RECORDED DATA:
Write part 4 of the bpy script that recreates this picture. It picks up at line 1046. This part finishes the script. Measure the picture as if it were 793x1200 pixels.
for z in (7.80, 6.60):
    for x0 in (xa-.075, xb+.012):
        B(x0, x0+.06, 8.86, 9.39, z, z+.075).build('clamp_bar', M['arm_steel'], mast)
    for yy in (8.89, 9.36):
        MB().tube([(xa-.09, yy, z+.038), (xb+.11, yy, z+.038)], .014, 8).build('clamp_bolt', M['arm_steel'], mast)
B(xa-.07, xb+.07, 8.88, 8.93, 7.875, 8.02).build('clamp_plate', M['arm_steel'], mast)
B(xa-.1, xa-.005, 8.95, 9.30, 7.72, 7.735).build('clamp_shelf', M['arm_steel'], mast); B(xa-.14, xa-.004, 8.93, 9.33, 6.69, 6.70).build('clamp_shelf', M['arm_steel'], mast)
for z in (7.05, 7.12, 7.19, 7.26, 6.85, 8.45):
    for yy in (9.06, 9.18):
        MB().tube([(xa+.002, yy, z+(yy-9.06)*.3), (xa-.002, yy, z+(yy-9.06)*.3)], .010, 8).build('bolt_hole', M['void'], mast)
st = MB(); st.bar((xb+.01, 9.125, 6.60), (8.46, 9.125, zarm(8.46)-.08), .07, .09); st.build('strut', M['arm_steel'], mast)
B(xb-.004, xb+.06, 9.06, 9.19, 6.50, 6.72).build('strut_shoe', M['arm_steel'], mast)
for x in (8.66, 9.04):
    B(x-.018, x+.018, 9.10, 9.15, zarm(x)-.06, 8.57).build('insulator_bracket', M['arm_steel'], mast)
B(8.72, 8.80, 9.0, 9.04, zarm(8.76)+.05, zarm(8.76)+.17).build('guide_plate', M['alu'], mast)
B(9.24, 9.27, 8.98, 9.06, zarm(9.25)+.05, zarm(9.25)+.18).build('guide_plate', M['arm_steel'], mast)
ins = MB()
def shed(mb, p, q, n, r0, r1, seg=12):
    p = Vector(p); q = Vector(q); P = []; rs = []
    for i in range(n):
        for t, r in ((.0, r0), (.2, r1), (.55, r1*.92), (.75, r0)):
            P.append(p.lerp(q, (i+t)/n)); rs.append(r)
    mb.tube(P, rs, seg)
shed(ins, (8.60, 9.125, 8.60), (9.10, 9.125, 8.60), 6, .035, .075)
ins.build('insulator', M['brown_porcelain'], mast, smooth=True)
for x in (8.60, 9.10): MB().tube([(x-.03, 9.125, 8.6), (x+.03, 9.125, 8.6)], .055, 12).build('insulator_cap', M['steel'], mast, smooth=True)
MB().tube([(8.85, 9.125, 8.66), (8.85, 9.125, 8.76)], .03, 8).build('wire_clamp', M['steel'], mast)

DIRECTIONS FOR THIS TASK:
Using the listing, copy every line where the word "tube" shows up.

WORKED SOLUTION:
        MB().tube([(xa-.09, yy, z+.038), (xb+.11, yy, z+.038)], .014, 8).build('clamp_bolt', M['arm_steel'], mast)
        MB().tube([(xa+.002, yy, z+(yy-9.06)*.3), (xa-.002, yy, z+(yy-9.06)*.3)], .010, 8).build('bolt_hole', M['void'], mast)
    mb.tube(P, rs, seg)
for x in (8.60, 9.10): MB().tube([(x-.03, 9.125, 8.6), (x+.03, 9.125, 8.6)], .055, 12).build('insulator_cap', M['steel'], mast, smooth=True)
MB().tube([(8.85, 9.125, 8.66), (8.85, 9.125, 8.76)], .03, 8).build('wire_clamp', M['steel'], mast)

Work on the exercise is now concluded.